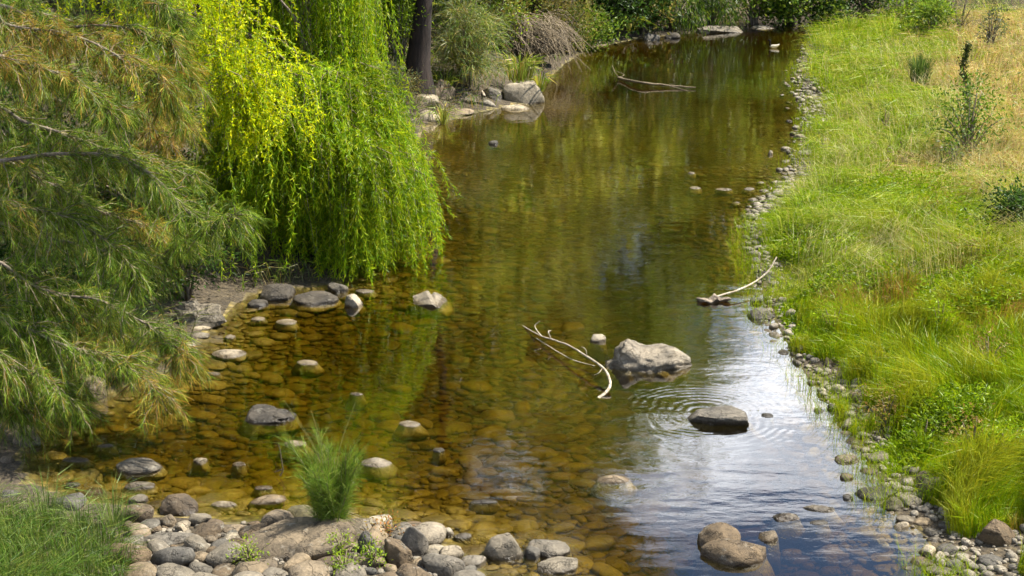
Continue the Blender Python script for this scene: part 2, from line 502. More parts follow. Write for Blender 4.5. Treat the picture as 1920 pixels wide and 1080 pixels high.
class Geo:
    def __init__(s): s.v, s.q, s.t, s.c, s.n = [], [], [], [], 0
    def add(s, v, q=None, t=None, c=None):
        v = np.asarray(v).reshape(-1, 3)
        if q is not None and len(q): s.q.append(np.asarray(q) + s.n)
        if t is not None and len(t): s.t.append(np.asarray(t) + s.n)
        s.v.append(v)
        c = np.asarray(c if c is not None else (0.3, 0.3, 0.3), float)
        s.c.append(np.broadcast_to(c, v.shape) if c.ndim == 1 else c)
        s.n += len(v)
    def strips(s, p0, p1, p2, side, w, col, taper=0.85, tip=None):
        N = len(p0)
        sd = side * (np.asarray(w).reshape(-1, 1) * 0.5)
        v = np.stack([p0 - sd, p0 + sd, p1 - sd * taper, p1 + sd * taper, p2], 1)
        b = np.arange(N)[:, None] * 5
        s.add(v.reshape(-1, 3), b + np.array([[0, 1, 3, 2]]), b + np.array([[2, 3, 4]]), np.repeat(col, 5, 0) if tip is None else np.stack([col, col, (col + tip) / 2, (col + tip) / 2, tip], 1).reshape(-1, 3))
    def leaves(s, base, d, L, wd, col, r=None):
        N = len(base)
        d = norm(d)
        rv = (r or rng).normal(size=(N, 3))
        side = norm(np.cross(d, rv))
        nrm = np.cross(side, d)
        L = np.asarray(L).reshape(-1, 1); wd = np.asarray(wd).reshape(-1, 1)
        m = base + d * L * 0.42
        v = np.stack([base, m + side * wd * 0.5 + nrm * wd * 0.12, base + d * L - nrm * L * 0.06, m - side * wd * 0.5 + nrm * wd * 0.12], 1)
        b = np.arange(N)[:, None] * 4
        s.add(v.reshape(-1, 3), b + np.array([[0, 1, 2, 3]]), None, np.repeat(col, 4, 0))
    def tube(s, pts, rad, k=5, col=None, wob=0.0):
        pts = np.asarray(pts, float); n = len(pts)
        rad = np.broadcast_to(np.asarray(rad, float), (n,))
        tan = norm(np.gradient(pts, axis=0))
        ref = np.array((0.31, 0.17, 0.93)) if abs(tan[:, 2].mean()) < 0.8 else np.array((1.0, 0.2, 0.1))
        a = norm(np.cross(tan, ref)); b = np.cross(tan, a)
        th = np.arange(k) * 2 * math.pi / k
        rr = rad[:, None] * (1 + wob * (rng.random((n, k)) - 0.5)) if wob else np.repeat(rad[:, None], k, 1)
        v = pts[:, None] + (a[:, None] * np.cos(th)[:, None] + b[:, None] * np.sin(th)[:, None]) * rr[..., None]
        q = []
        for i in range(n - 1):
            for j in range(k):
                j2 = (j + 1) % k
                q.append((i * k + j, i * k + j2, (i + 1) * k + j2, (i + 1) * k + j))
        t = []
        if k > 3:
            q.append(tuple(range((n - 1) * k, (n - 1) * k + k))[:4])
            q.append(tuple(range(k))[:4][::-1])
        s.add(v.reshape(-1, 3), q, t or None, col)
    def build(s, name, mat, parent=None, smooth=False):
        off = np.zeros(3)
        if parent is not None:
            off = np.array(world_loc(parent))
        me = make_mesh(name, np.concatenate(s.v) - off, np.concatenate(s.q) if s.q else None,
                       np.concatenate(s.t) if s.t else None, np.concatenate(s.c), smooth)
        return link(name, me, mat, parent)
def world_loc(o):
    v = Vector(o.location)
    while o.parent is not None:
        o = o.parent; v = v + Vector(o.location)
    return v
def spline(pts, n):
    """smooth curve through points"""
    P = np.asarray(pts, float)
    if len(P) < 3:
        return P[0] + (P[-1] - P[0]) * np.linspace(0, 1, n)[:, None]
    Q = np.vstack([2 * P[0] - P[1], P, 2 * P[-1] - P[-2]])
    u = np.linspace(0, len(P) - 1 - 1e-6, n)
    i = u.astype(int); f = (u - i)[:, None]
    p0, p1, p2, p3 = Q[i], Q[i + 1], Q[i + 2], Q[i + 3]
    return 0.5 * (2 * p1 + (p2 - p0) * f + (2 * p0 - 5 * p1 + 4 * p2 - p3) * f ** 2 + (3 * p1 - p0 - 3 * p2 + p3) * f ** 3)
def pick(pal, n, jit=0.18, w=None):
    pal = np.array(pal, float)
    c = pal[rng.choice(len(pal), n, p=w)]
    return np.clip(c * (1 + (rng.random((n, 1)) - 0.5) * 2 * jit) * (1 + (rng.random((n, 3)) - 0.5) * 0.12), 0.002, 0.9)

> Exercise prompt
Quote, please, every line of the material above from its start through the line that has "b = np.arange(N)[:, None] * 5", reproducing the words exactly and dropping any images.

> Solution to the problem
Continue the Blender Python script for this scene: part 2, from line 502. More parts follow. Write for Blender 4.5. Treat the picture as 1920 pixels wide and 1080 pixels high.
class Geo:
    def __init__(s): s.v, s.q, s.t, s.c, s.n = [], [], [], [], 0
    def add(s, v, q=None, t=None, c=None):
        v = np.asarray(v).reshape(-1, 3)
        if q is not None and len(q): s.q.append(np.asarray(q) + s.n)
        if t is not None and len(t): s.t.append(np.asarray(t) + s.n)
        s.v.append(v)
        c = np.asarray(c if c is not None else (0.3, 0.3, 0.3), float)
        s.c.append(np.broadcast_to(c, v.shape) if c.ndim == 1 else c)
        s.n += len(v)
    def strips(s, p0, p1, p2, side, w, col, taper=0.85, tip=None):
        N = len(p0)
        sd = side * (np.asarray(w).reshape(-1, 1) * 0.5)
        v = np.stack([p0 - sd, p0 + sd, p1 - sd * taper, p1 + sd * taper, p2], 1)
        b = np.arange(N)[:, None] * 5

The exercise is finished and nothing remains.